Park ranger feels peace with killer whales

PUERTO MADRYN, Argentina (Reuters) - Killer whales are ferocious predators but park ranger Roberto Bubas feels a profound peace in close encounters with the enormous creatures.

The 37-year-old from Puerto Madryn, in southern Argentina, said he watched and photographed orcas from the shore for years before he felt them calling to him and waded into the ocean to touch them.

“When you get close to these animals it inspires calm, peace,” said Bubas, who has been filmed and photographed clapping his hands on the sea to attract the killer whales.

They swam up to the shore at the Valdes Peninsula nature reserve, approaching him in pairs or threes, and he stroked their snouts as if they were giant pets.

Orcas can weigh more than 6 tonnes.
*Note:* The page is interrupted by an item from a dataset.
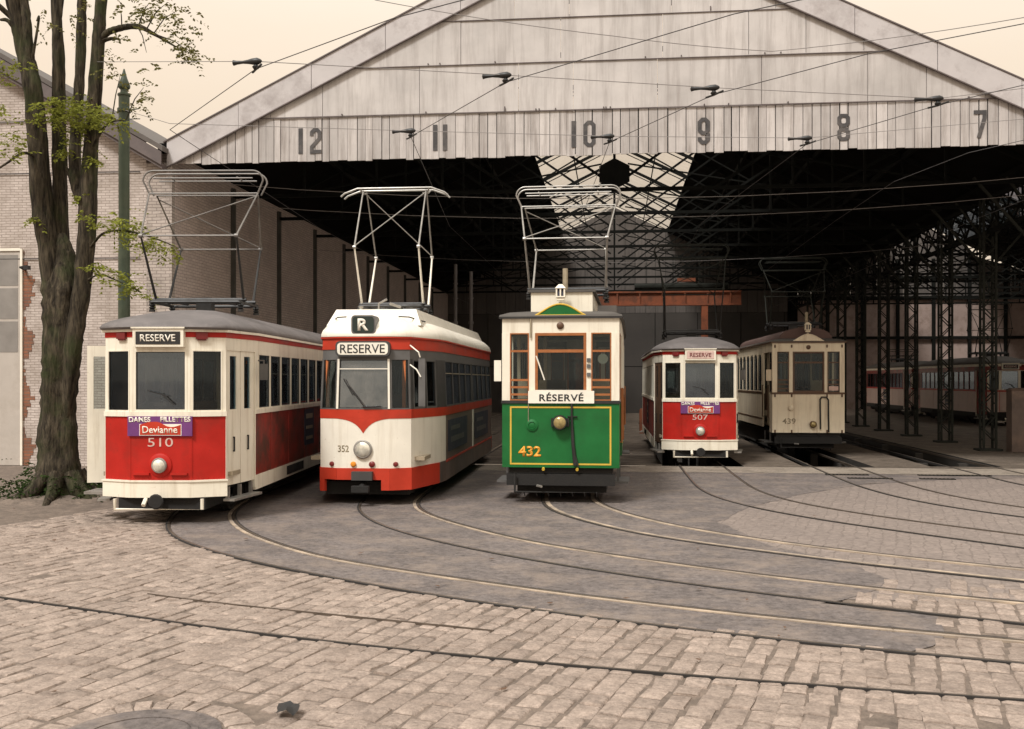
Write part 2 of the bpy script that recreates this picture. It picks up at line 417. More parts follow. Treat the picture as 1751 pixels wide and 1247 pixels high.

At 6 to 8 meters (19 to 26 feet) or even bigger, they are the largest member of the dolphin family.

Bubas’ communication with the orcas -- he also plays the harmonica to them -- was featured on a cable television special series “Jane Goodall’s When Animals Talk.”

He stopped last year because of complaints that he is violating laws against touching marine mammals in protected areas of Patagonia.

“All those years that people denounced me for getting in the water with the orcas, at the same time a lot of other people understood me and sent letters to the governor saying ‘we don’t want Roberto Bubas to go away from there,’” he said.

Park officials patrol Peninsula Valdes to keep tourists off the beaches so that they do not disturb wildlife, including the orcas, their sea lion prey, penguins, and other animals.

Bubas has seen both sides of the orcas’ personality.

As well as petting them he has photographed the unique hunting technique of the 30-member pod of orcas that lives off the shore of the Valdes Peninsula.

These are the only orcas in the world that capture prey -- in this case baby sea lions -- by launching their entire bodies onto the beach.

Besides his park guard work, Bubas also advises wild-life film crews who visit the area and is writing a nature book on what he has learned about the orcas.

“Since I was very little I’ve had a link with big and strange-looking animals, but orcas demand a lot more respect than a horse or a bad dog.”